Aquí estoy abrasado por el fuego de tu presencia
presente en el dolor de cada hermano vivo o muerto.
Recuerdo, Señor, la noche de la salida en la sangre.
La noche después de comer juntos el cordero.
Recuerdo el miedo con que huíamos todos como hermanos,
en busca de la libertad soñada, como un sueño.
Recuerdo la experiencia del barro en la huida, en la salida,
cuando nos perseguían los que nos tuvieron presos.
Recuerdo tu columna de fuego
abriendo camino en la noche
porque eras Tú , sólo Tú , Señor,
quien nos pusiste en éxodo.
Recuerdo el paso a pie descalzo entre las aguas
y los despojos llevados en las olas de otros tiempos.

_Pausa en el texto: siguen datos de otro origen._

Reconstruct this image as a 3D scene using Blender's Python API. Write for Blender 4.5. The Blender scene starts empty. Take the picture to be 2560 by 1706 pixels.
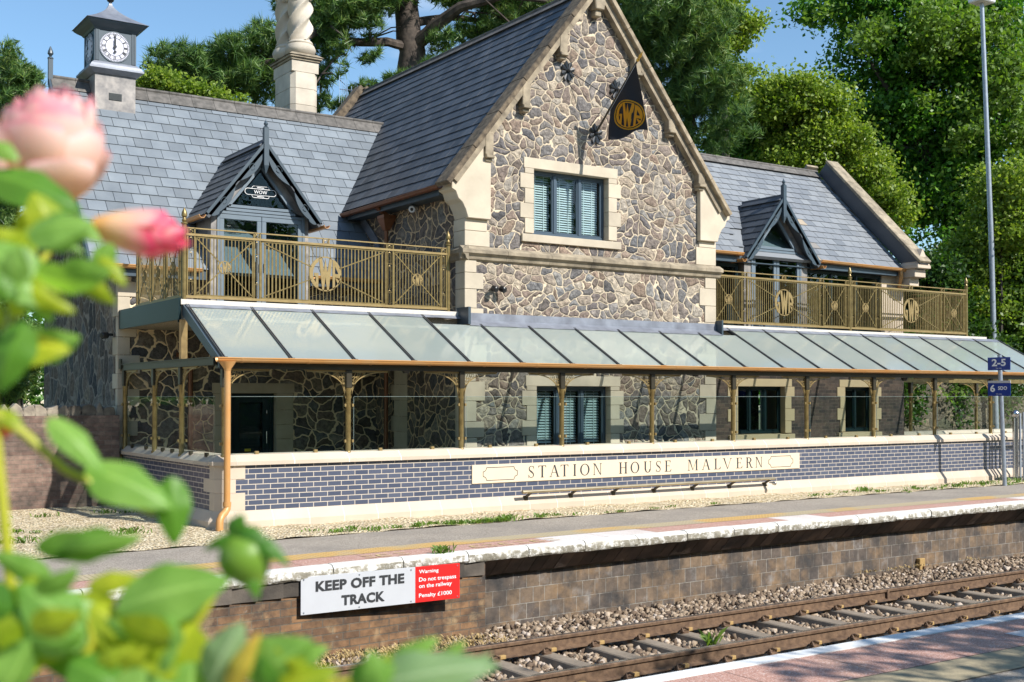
import bpy, math, random
import numpy as np
from math import radians as rad, sin, cos, pi, tan, atan2, sqrt
from mathutils import Vector, Matrix
S = bpy.context.scene
COL = S.collection
RNG = np.random.default_rng(7); random.seed(7)

# ---------------------------------------------------------------- camera, world, sun, exposure
CAM = np.array([-5.95, -16.28, 1.87]); HEAD = rad(33.9); TP = 0.0163; F = 2985.0; K = 2560/2353
SH = 992 - (853 + F*TP)
cd = bpy.data.cameras.new('camera'); cam = bpy.data.objects.new('camera', cd); COL.objects.link(cam)
cam.location = CAM; cam.rotation_euler = (rad(90)+math.atan(TP), 0, -HEAD)
cd.sensor_width = 36; cd.lens = 36*F/2560; cd.shift_y = SH/2560; cd.clip_start = 0.1; cd.clip_end = 2000
cd.dof.use_dof = True; cd.dof.focus_distance = 21.0; cd.dof.aperture_fstop = 4.4; cd.dof.aperture_blades = 9
S.camera = cam
SUN_TO = Vector((0.38, -1.0, 0.86)).normalized()
w = bpy.data.worlds.new('World'); S.world = w; w.use_nodes = True
nt = w.node_tree; bg = nt.nodes['Background']
sky = nt.nodes.new('ShaderNodeTexSky'); sky.sky_type = 'NISHITA'; sky.sun_disc = False
sky.sun_elevation = math.asin(SUN_TO.z); sky.sun_rotation = atan2(SUN_TO.x, SUN_TO.y)
sky.air_density = 1.0; sky.dust_density = 0.3; sky.ozone_density = 2.0
# thin wisps of cloud, by direction
tc = nt.nodes.new('ShaderNodeTexCoord'); mp = nt.nodes.new('ShaderNodeMapping'); mp.inputs['Scale'].default_value = (2.2, 2.2, 7)
nz = nt.nodes.new('ShaderNodeTexNoise'); nz.inputs['Scale'].default_value = 2.3; nz.inputs['Detail'].default_value = 7
rp = nt.nodes.new('ShaderNodeValToRGB'); rp.color_ramp.elements[0].position = .56; rp.color_ramp.elements[1].position = .80
rp.color_ramp.elements[1].color = (.55, .55, .55, 1)
mx = nt.nodes.new('ShaderNodeMix'); mx.data_type = 'RGBA'
tint = nt.nodes.new('ShaderNodeMix'); tint.data_type = 'RGBA'; tint.blend_type = 'MULTIPLY'; tint.inputs['Factor'].default_value = 1
tint.inputs[7].default_value = (1.0, 1.16, 1.20, 1)
L = nt.links.new
L(tc.outputs['Generated'], mp.inputs[0]); L(mp.outputs[0], nz.inputs['Vector']); L(nz.outputs['Fac'], rp.inputs[0])
L(sky.outputs[0], tint.inputs[6]); L(tint.outputs[2], mx.inputs[6]); mx.inputs[7].default_value = (8, 8.6, 9.4, 1)
L(rp.outputs[0], mx.inputs['Factor']); L(mx.outputs[2], bg.inputs['Color']); bg.inputs['Strength'].default_value = 0.105
sd = bpy.data.lights.new('sun', 'SUN'); sd.energy = 5.0; sd.angle = rad(0.53); sd.color = (1.0, 0.96, 0.90)
so = bpy.data.objects.new('sun', sd); COL.objects.link(so); so.rotation_euler = SUN_TO.to_track_quat('Z', 'Y').to_euler(); so.location = (0, -30, 30)
S.view_settings.view_transform = 'Standard'; S.view_settings.look = 'None'; S.view_settings.gamma = 1; S.view_settings.exposure = 0.5
S.view_settings.use_curve_mapping = False
S.render.engine = 'CYCLES'
S.cycles.max_bounces = 7; S.cycles.transparent_max_bounces = 12; S.cycles.glossy_bounces = 4; S.cycles.transmission_bounces = 6
S.cycles.caustics_reflective = False; S.cycles.caustics_refractive = False; S.cycles.sample_clamp_indirect = 6

# photograph measurements to points in the world (x, y on a 2353 px wide view of the photograph)
Rv = np.array([cos(HEAD), -sin(HEAD), 0]); F0 = np.array([sin(HEAD), cos(HEAD), 0]); _p = math.atan(TP)
Fv = F0*cos(_p)+np.array([0, 0, sin(_p)]); Uv = np.cross(Rv, Fv)
def ray(x, y): return Fv + Rv*(x*K-1280)/F - Uv*(y*K-(853+SH))/F
def onY(x, y, Y): d = ray(x, y); return Vector(CAM + d*(Y-CAM[1])/d[1])
def onX(x, y, X): d = ray(x, y); return Vector(CAM + d*(X-CAM[0])/d[0])
def onZ(x, y, Z): d = ray(x, y); return Vector(CAM + d*(Z-CAM[2])/d[2])
def pt(x, y, depth): return Vector(CAM + ray(x, y)*depth)

# ---------------------------------------------------------------- node helpers and materials
class Mt:
    def __init__(s, name):
        s.m = bpy.data.materials.new(name); s.m.use_nodes = True; s.t = s.m.node_tree; s.b = s.t.nodes['Principled BSDF']
        s.out = s.t.nodes['Material Output']
    def n(s, typ, **kw):
        o = s.t.nodes.new('ShaderNode'+typ)
        for k, v in kw.items():
            if k in o.inputs: o.inputs[k].default_value = v
            else: setattr(o, k, v)
        return o
    def l(s, a, b): s.t.links.new(a, b)
    def co(s, kind='Object'): return s.n('TexCoord').outputs[kind]
    def noise(s, scale, detail=4, co=None, rough=.55):
        o = s.n('TexNoise', Scale=scale, Detail=detail, Roughness=rough); s.l(co if co is not None else s.co(), o.inputs['Vector']); return o
    def ramp(s, fac, stops):
        o = s.n('ValToRGB'); e = o.color_ramp.elements
        while len(e) < len(stops): e.new(.5)
        for i, (p, c) in enumerate(stops):
            e[i].position = p; e[i].color = (*c, 1) if len(c) == 3 else c
        s.l(fac, o.inputs[0]); return o.outputs[0]
    def mix(s, fac, a, b, mode='MIX'):
        o = s.n('Mix', data_type='RGBA', blend_type=mode)
        for v, i in ((fac, 0), (a, 6), (b, 7)):
            if isinstance(v, (int, float)): o.inputs[i].default_value = v
            elif isinstance(v, tuple): o.inputs[i].default_value = (*v, 1)
            else: s.l(v, o.inputs[i])
        return o.outputs[2]
    def math(s, op, a, b=0., clamp=False):
        o = s.n('Math', operation=op, use_clamp=clamp)
        for v, i in ((a, 0), (b, 1)):
            if isinstance(v, (int, float)): o.inputs[i].default_value = v
            else: s.l(v, o.inputs[i])
        return o.outputs[0]
    def bump(s, h, strength=.5, dist=.01):
        o = s.n('Bump', Strength=strength, Distance=dist); s.l(h, o.inputs['Height']); s.l(o.outputs[0], s.b.inputs['Normal']); return o
    def island(s): return s.n('NewGeometry').outputs['Random Per Island']
    def base(s, c):
        if isinstance(c, tuple): s.b.inputs['Base Color'].default_value = (*c, 1)
        else: s.l(c, s.b.inputs['Base Color'])
    def set(s, **kw):
        for k, v in kw.items(): s.b.inputs[k].default_value = v
def simple(name, c, rough=.5, metal=0., var=.25, scale=6., bump=0., c2=None, bscale=40., spec=.5, island=0.):
    m = Mt(name); nz = m.noise(scale, 5)
    c2 = c2 or tuple(x*(1-var) for x in c)
    f = m.ramp(nz.outputs['Fac'], [(.3, (0, 0, 0)), (.7, (1, 1, 1))])
    col = m.mix(f, c2, c)
    if island:
        g = m.ramp(m.island(), [(0, (1-island,)*3), (1, (1+island*.4,)*3)]); col = m.mix(1., col, g, 'MULTIPLY')
    m.base(col); m.set(Roughness=rough, Metallic=metal); m.b.inputs['Specular IOR Level'].default_value = spec
    if bump: m.bump(m.noise(bscale, 6).outputs['Fac'], bump, .01)
    return m.m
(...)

Recuerdo el gozo del pueblo cantando la victoria
después de enfrentar las aguas y surgir, como hombre nuevo.
Recuerdo la arena insegura, el calor hecho pisadas.
Recuerdo la soledad de los hombres llenos de miedo.
Recuerdo la tentación y la rabia y la rebelión.
Recuerdo la arena en los ojos volviéndonos a todos ciegos.
Tú nos diste la Promesa de una Tierra nueva,
signo de la libertad del hombre, de fraternidad y riesgo.
Tú nos hiciste maduros en hambre y sed y cansancio,
y nos agrupaste como un solo hombre. Cierto.
Nos diste pan y agua fresca y tienda y oasis,
y la serpiente en alto, los ojos en ella como un reto.
Tú hiciste, junto a la montaña, alianza: tu alianza.
Y nos diste tu Palabra de vida como ley y mandamiento.
Nos hiciste pueblo tuyo entre los hombres
para llevar a la tierra la libertad de hombres nuevos.
Tú estabas con nosotros en la lucha por la tierra
cuando nosotros contigo contábamos como fuego
que abre paso entre las llamas y arrasa las zarzas,
porque tu poder, Señor, es como columna de hierro.
Tú nos dejabas en las manos de otros hombres poderosos
cuando nosotros te dejábamos de lado,
como simple recuerdo.
Tú eras nuestro. Y nosotros éramos tuyos, sólo tuyos,
como esposa y esposo que se quieren en el lecho.
Señor, me dejaste a las puertas de la Tierra Prometida
como grano de trigo que se pudre y se queda muerto
para dar fuerza a la espiga que en fruto florezca
y haga de uno solo, multitud de pueblos.
Me hiciste tenaz, -tenaz- , como si viera al Invisible,
porque cuando Tú llamas te haces realidad del Reino.